Task goal:
Where the data below has the string "picture", return the whole line.
-- BEGIN Information provided --
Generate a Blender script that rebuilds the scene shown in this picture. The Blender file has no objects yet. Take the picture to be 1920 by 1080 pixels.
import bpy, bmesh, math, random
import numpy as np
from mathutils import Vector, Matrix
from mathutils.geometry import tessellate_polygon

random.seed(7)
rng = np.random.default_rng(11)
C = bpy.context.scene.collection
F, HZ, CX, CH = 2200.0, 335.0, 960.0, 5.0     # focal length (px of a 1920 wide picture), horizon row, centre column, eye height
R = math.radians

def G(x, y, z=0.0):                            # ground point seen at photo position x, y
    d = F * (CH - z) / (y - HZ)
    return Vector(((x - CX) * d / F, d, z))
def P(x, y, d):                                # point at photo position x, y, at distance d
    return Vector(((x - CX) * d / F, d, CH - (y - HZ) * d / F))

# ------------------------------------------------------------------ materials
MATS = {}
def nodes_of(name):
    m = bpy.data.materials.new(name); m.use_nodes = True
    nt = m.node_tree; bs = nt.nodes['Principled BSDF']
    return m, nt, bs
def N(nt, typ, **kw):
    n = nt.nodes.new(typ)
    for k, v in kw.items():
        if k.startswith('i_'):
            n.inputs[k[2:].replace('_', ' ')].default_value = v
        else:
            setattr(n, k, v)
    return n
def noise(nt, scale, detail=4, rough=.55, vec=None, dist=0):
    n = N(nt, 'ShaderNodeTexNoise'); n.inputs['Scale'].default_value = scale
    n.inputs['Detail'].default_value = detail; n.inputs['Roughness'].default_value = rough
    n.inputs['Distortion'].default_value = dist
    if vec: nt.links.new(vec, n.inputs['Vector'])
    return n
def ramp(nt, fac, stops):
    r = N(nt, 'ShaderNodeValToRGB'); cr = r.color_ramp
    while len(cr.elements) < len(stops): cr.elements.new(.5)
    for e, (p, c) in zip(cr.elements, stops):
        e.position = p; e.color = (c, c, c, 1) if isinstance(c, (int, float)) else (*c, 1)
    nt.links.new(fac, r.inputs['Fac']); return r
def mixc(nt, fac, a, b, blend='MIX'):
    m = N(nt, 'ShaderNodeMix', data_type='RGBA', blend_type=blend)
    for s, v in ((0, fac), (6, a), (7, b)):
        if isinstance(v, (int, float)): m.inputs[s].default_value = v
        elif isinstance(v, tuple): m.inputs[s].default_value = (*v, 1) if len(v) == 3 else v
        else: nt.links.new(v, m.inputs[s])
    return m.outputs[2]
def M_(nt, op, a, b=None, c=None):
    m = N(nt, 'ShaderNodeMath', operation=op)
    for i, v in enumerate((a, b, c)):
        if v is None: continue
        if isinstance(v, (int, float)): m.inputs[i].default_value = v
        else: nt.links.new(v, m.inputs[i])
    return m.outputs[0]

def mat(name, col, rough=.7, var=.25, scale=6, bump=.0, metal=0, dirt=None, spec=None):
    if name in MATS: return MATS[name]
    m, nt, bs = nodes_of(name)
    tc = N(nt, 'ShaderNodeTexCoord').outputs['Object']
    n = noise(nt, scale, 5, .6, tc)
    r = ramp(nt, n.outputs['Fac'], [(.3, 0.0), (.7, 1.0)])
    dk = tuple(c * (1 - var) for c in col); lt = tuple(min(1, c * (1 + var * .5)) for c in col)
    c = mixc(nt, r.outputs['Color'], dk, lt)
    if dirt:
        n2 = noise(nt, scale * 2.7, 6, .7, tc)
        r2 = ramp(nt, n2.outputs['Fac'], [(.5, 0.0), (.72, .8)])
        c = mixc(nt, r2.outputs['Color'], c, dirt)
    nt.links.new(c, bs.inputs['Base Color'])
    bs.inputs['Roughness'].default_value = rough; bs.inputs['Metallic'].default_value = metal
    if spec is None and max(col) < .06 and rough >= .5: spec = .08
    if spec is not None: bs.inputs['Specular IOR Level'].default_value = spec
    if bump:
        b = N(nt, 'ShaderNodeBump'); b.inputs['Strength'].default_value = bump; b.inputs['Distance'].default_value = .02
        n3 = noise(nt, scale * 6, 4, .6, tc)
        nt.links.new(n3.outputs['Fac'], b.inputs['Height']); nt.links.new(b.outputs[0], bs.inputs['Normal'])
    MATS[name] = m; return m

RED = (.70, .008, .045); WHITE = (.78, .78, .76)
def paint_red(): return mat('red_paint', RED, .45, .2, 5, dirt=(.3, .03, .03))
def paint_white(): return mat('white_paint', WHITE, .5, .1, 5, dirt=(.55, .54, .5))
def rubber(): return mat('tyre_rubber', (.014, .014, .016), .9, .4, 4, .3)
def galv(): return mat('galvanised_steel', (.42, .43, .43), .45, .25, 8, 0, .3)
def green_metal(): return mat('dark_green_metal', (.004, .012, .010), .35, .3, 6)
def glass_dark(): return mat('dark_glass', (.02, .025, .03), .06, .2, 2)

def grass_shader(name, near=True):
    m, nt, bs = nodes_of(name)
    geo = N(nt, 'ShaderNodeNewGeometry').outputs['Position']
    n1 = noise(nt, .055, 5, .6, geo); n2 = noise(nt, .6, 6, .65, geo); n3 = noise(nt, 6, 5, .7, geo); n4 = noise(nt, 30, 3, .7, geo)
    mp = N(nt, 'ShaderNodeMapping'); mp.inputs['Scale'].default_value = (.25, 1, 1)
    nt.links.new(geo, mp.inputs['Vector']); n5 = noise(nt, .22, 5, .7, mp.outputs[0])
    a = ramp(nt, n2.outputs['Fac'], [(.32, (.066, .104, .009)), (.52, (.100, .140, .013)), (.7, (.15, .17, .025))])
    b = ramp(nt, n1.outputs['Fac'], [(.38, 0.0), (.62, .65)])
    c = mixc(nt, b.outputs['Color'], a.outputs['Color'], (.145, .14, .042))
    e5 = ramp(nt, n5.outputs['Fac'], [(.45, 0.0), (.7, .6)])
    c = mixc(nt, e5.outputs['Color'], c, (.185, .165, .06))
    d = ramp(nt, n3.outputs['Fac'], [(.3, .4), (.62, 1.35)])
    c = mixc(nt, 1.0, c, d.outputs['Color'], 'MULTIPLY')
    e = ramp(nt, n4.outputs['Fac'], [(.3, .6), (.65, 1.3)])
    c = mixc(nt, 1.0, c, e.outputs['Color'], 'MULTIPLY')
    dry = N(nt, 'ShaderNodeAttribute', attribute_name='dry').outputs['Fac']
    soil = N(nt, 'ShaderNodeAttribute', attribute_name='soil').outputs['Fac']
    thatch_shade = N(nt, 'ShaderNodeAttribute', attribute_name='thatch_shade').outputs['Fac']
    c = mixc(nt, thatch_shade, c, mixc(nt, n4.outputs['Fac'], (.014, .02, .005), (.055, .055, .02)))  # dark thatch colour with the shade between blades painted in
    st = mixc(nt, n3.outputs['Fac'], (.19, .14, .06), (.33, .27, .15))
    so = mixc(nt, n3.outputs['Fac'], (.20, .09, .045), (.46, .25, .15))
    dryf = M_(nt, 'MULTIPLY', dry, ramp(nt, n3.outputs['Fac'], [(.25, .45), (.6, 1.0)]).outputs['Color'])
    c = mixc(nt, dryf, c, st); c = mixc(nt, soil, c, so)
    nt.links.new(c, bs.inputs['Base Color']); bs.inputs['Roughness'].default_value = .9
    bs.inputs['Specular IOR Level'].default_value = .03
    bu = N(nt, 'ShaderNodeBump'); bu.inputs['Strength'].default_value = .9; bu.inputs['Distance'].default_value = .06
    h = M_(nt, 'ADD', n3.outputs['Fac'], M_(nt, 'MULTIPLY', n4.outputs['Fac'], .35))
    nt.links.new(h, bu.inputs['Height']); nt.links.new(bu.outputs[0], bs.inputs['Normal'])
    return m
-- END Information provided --
Reply:
Generate a Blender script that rebuilds the scene shown in this picture. The Blender file has no objects yet. Take the picture to be 1920 by 1080 pixels.
F, HZ, CX, CH = 2200.0, 335.0, 960.0, 5.0     # focal length (px of a 1920 wide picture), horizon row, centre column, eye height